Some people can't handle the benevolent dictator for life control that language authors can have. It certainly didn't hurt Python, which reached up into the top 3 languages, with benevolent dictator Van Rossum just stepping down recently. Evan Czaplicki is a smart guy, and he is doing a first class job on Elm. However, with the limited resources available, the features people want (and Mr. Plant wanted native modules and a localization system) may not happen in a timely fashion, and in that case you have to bail. It is after all still before version 1.0, so one has to give them some slack. Mr. Plant has a 7000 line program he doesn't want to rewrite, so i understand the pain, but luckily 7000 is a small program. Elm doesn't have magic dust so it can be converted, the effort can be measured in days of work.

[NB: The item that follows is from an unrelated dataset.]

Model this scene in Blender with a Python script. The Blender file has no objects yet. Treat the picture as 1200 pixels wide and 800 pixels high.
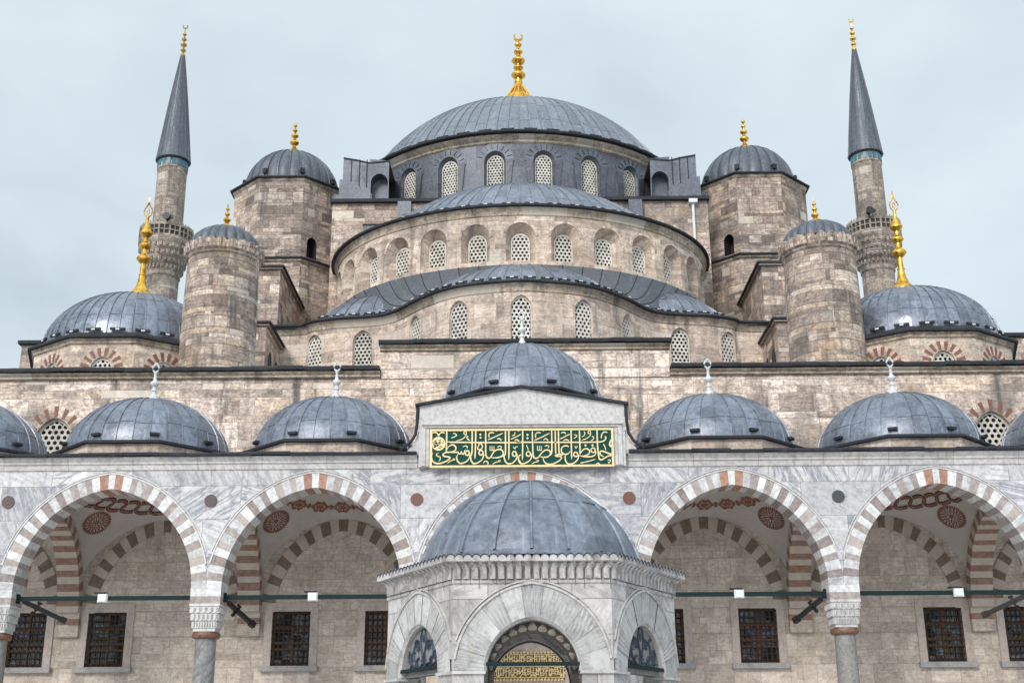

There is a lesson here for all language designers; it is much less painful for the users if you only add to the feature set; subtracting a previously available feature may cause agony among the user base.
But there is a weakness in the additive language evolution process, because if you avoid pain in the user base by only adding (C++ are you listening?), if you keep up that process, you end up with a kitchen sink type of language mess after a few decades, and the whole thing should be be thrown out.
If your original design is clean, hopefully you won't need to add much. I used Modula-2 and it only needed adding a preprocessor for conditional compilation, and some unicode string markers in its evolution. It was so simple it was complete from the start.